▶ [REQUIREMENT] Go through the listing and write out all of it exactly.

┄┄┄┄┄┄┄┄┄┄

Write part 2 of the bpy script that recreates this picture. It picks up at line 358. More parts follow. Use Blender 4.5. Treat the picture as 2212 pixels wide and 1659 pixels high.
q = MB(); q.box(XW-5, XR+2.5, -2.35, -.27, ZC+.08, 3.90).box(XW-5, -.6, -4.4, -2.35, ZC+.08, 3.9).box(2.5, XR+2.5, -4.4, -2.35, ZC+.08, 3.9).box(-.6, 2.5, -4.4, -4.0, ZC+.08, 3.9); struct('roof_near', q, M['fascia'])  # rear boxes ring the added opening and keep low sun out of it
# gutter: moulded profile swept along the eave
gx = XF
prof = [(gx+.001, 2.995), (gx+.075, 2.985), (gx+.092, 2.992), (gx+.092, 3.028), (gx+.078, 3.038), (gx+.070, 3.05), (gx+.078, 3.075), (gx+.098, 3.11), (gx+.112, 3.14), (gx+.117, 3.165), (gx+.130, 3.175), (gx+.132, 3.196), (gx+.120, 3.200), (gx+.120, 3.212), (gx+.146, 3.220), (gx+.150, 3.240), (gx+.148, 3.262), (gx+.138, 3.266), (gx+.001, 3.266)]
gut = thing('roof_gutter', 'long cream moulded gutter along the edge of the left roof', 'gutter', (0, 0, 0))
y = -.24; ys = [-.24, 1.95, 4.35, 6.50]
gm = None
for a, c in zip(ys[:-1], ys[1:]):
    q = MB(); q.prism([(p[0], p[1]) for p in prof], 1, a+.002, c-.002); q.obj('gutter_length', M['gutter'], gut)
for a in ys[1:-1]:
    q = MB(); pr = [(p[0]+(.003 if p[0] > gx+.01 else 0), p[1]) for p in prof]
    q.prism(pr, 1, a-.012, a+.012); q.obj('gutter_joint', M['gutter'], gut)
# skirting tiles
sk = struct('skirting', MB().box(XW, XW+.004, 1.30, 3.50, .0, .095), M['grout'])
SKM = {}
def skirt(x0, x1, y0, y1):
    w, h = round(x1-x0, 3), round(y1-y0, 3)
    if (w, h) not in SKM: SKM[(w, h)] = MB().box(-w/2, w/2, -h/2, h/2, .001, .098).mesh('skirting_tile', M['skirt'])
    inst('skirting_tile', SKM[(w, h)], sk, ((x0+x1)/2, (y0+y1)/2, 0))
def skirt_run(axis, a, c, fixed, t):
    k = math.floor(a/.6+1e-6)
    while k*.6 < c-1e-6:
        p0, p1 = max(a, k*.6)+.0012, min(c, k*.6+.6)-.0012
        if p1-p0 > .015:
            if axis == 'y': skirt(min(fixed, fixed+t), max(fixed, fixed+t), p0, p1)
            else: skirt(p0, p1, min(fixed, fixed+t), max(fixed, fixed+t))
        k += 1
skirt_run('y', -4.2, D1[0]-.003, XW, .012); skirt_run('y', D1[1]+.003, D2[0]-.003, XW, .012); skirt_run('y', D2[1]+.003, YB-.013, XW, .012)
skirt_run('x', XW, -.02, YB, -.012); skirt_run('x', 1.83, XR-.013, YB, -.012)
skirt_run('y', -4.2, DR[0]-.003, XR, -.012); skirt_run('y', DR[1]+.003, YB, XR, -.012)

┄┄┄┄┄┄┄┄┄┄

▶ [SOLUTION]
Write part 2 of the bpy script that recreates this picture. It picks up at line 358. More parts follow. Use Blender 4.5. Treat the picture as 2212 pixels wide and 1659 pixels high.
q = MB(); q.box(XW-5, XR+2.5, -2.35, -.27, ZC+.08, 3.90).box(XW-5, -.6, -4.4, -2.35, ZC+.08, 3.9).box(2.5, XR+2.5, -4.4, -2.35, ZC+.08, 3.9).box(-.6, 2.5, -4.4, -4.0, ZC+.08, 3.9); struct('roof_near', q, M['fascia'])  # rear boxes ring the added opening and keep low sun out of it
# gutter: moulded profile swept along the eave
gx = XF
prof = [(gx+.001, 2.995), (gx+.075, 2.985), (gx+.092, 2.992), (gx+.092, 3.028), (gx+.078, 3.038), (gx+.070, 3.05), (gx+.078, 3.075), (gx+.098, 3.11), (gx+.112, 3.14), (gx+.117, 3.165), (gx+.130, 3.175), (gx+.132, 3.196), (gx+.120, 3.200), (gx+.120, 3.212), (gx+.146, 3.220), (gx+.150, 3.240), (gx+.148, 3.262), (gx+.138, 3.266), (gx+.001, 3.266)]
gut = thing('roof_gutter', 'long cream moulded gutter along the edge of the left roof', 'gutter', (0, 0, 0))
y = -.24; ys = [-.24, 1.95, 4.35, 6.50]
gm = None
for a, c in zip(ys[:-1], ys[1:]):
    q = MB(); q.prism([(p[0], p[1]) for p in prof], 1, a+.002, c-.002); q.obj('gutter_length', M['gutter'], gut)
for a in ys[1:-1]:
    q = MB(); pr = [(p[0]+(.003 if p[0] > gx+.01 else 0), p[1]) for p in prof]
    q.prism(pr, 1, a-.012, a+.012); q.obj('gutter_joint', M['gutter'], gut)
# skirting tiles
sk = struct('skirting', MB().box(XW, XW+.004, 1.30, 3.50, .0, .095), M['grout'])
SKM = {}
def skirt(x0, x1, y0, y1):
    w, h = round(x1-x0, 3), round(y1-y0, 3)
    if (w, h) not in SKM: SKM[(w, h)] = MB().box(-w/2, w/2, -h/2, h/2, .001, .098).mesh('skirting_tile', M['skirt'])
    inst('skirting_tile', SKM[(w, h)], sk, ((x0+x1)/2, (y0+y1)/2, 0))
def skirt_run(axis, a, c, fixed, t):
    k = math.floor(a/.6+1e-6)
    while k*.6 < c-1e-6:
        p0, p1 = max(a, k*.6)+.0012, min(c, k*.6+.6)-.0012
        if p1-p0 > .015:
            if axis == 'y': skirt(min(fixed, fixed+t), max(fixed, fixed+t), p0, p1)
            else: skirt(p0, p1, min(fixed, fixed+t), max(fixed, fixed+t))
        k += 1
skirt_run('y', -4.2, D1[0]-.003, XW, .012); skirt_run('y', D1[1]+.003, D2[0]-.003, XW, .012); skirt_run('y', D2[1]+.003, YB-.013, XW, .012)
skirt_run('x', XW, -.02, YB, -.012); skirt_run('x', 1.83, XR-.013, YB, -.012)
skirt_run('y', -4.2, DR[0]-.003, XR, -.012); skirt_run('y', DR[1]+.003, YB, XR, -.012)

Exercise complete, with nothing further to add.